Ce qui pose un débat sur la souveraineté numérique du Royaume. Beaucoup plus nuancée, Imane Najari, directrice cloud et cybersécurité chez inwi, n’est pas du même avis. Selon elle, le Maroc dispose d’infrastructures certifiées aux normes les plus strictes en termes de sécurité et de disponibilité, ajoutant que le pays a mis la souveraineté nationale au cœur de sa stratégie. En effet, il y a eu plusieurs cadres juridiques et réglementaires qu’on a vu se développer au Maroc ces dernières années, notamment la loi 09-08 relative à la protection des données à caractère personnel. Il faut noter qu’en 2020, l’arsenal juridique national a été enrichi par la promulgation de la loi n° 05-20 relative à la cybersécurité.

Un arsenal juridique bien ficelé 

Cette loi, souligne l’Administration de la défense nationale, prévoit un ensemble de mesures de sécurité de nature organisationnelle et technique qui sont destinées à accroître les capacités nationales dans le domaine de la cybersécurité, à accompagner la transition numérique du Royaume et à coordonner l’action de prévention et de protection contre les attaques et incidents de cybersécurité.

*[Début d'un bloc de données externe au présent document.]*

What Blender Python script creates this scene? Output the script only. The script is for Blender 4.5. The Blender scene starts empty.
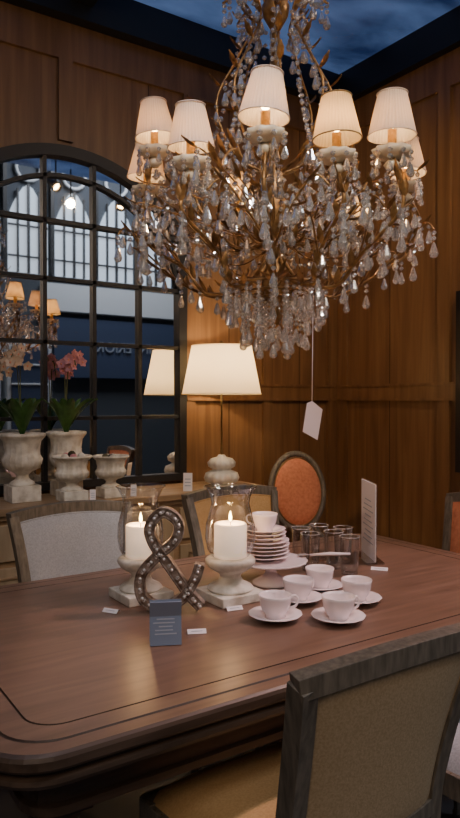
import bpy, math, random
from mathutils import Vector, Matrix
random.seed(7)
S=bpy.context.scene
R34=math.radians(34)
# ------------------------------------------------ materials
def mat(name,col=(.5,.5,.5),rough=.5,metal=0,emit=None,estr=0,spec=.5,trans=0,ior=1.5,coat=0):
    m=bpy.data.materials.new(name); m.use_nodes=True
    b=m.node_tree.nodes['Principled BSDF']
    b.inputs['Base Color'].default_value=(*col,1)
    b.inputs['Roughness'].default_value=rough
    b.inputs['Metallic'].default_value=metal
    b.inputs['Specular IOR Level'].default_value=spec
    b.inputs['Transmission Weight'].default_value=trans
    b.inputs['IOR'].default_value=ior
    b.inputs['Coat Weight'].default_value=coat
    if emit: 
        b.inputs['Emission Color'].default_value=(*emit,1); b.inputs['Emission Strength'].default_value=estr
    return m
def noisy(name,c1,c2,scale=(5,5,5),rough=.5,nscale=4,detail=6,bump=0,lo=.35,hi=.65,metal=0,spec=.5,coat=0,dist=0,rvar=0):
    m=mat(name,c1,rough,metal,spec=spec,coat=coat); nt=m.node_tree; b=nt.nodes['Principled BSDF']
    tc=nt.nodes.new('ShaderNodeTexCoord'); mp=nt.nodes.new('ShaderNodeMapping'); mp.inputs['Scale'].default_value=scale
    n=nt.nodes.new('ShaderNodeTexNoise'); n.inputs['Scale'].default_value=nscale; n.inputs['Detail'].default_value=detail
    n.inputs['Distortion'].default_value=dist
    r=nt.nodes.new('ShaderNodeValToRGB'); r.color_ramp.elements[0].position=lo; r.color_ramp.elements[1].position=hi
    r.color_ramp.elements[0].color=(*c1,1); r.color_ramp.elements[1].color=(*c2,1)
    nt.links.new(tc.outputs['Object'],mp.inputs[0]); nt.links.new(mp.outputs[0],n.inputs['Vector'])
    nt.links.new(n.outputs['Fac'],r.inputs[0]); nt.links.new(r.outputs[0],b.inputs['Base Color'])
    if rvar:
        mr=nt.nodes.new('ShaderNodeMapRange'); mr.inputs['To Min'].default_value=rough-rvar; mr.inputs['To Max'].default_value=rough+rvar
        nt.links.new(n.outputs['Fac'],mr.inputs[0]); nt.links.new(mr.outputs[0],b.inputs['Roughness'])
    if bump:
        bp=nt.nodes.new('ShaderNodeBump'); bp.inputs['Strength'].default_value=bump; bp.inputs['Distance'].default_value=.002
        nt.links.new(n.outputs['Fac'],bp.inputs['Height']); nt.links.new(bp.outputs[0],b.inputs['Normal'])
    return m
def shade_mat(name,col,tr=.5,tcol=None):
    m=bpy.data.materials.new(name); m.use_nodes=True; nt=m.node_tree; nt.nodes.clear()
    o=nt.nodes.new('ShaderNodeOutputMaterial'); d=nt.nodes.new('ShaderNodeBsdfDiffuse'); t=nt.nodes.new('ShaderNodeBsdfTranslucent')
    x=nt.nodes.new('ShaderNodeMixShader'); x.inputs[0].default_value=tr
    d.inputs[0].default_value=(*col,1); t.inputs[0].default_value=(*(tcol or col),1)
    nt.links.new(d.outputs[0],x.inputs[1]); nt.links.new(t.outputs[0],x.inputs[2]); nt.links.new(x.outputs[0],o.inputs[0]); return m
def thin_glass(name,tint=(.96,.97,.97),ref=.9):
    m=bpy.data.materials.new(name); m.use_nodes=True; nt=m.node_tree; nt.nodes.clear()
    o=nt.nodes.new('ShaderNodeOutputMaterial'); d=nt.nodes.new('ShaderNodeBsdfTransparent'); g=nt.nodes.new('ShaderNodeBsdfGlossy')
    g.inputs['Roughness'].default_value=.03; d.inputs[0].default_value=(*tint,1)
    lw=nt.nodes.new('ShaderNodeLayerWeight'); lw.inputs[0].default_value=.35
    mm=nt.nodes.new('ShaderNodeMath'); mm.operation='MULTIPLY'; mm.inputs[1].default_value=ref
    x=nt.nodes.new('ShaderNodeMixShader')
    nt.links.new(lw.outputs['Facing'],mm.inputs[0]); nt.links.new(mm.outputs[0],x.inputs[0])
    nt.links.new(d.outputs[0],x.inputs[1]); nt.links.new(g.outputs[0],x.inputs[2]); nt.links.new(x.outputs[0],o.inputs[0]); return m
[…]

Le décret n° 2-21-406 pris pour l’application de la loi n° 05-20 a vu ensuite le jour en 2021, explique la Direction générale de la sécurité des systèmes d’information (DGSSI) qui a procédé, en janvier dernier, à la mise à jour de la Directive nationale de la sécurité des systèmes d’information (DNSSI), dont la première version a été mise en application et entérinée en date du 10 mars 2014 par circulaire n°3/2014 du Chef du gouvernement.

Il faut noter que la nouvelle version de la DNSSI s’applique à tous les systèmes d’information (SI) des administrations de l’État, des collectivités territoriales, des établissements et entreprises publics, à toute autre personne morale de droit public, désignés dans la loi 05-20 par «entité», et aux SI des infrastructures d’importance vitale (IIV), publiques et privées. Par ailleurs, la Directive nationale concerne l’ensemble des personnes physiques ou morales intervenant dans les SI des entités et des IIV, qu’il s’agisse des agents relevant de ces entités et IIV ou bien de tiers (prestataires ou sous-traitants) et de leurs employés.

Avant la publication de cette nouvelle directive, le Maroc avait déjà décidé de verrouiller l’accès à ses données sensibles en interdisant leur hébergement sur des serveurs se trouvant à l’étranger. Il faut tout de même, reconnaît  Imane Najari, un développement de l’écosystème du cloud au niveau national pour que les entreprises au Maroc puissent héberger leurs données sensibles sur le territoire. Et pour la data non sensible, les opérateurs étoffent leurs offres de solutions sécurisées et certifiées pour proposer aux opérateurs économiques marocains des solutions agiles, leviers de compétitivité et de croissance.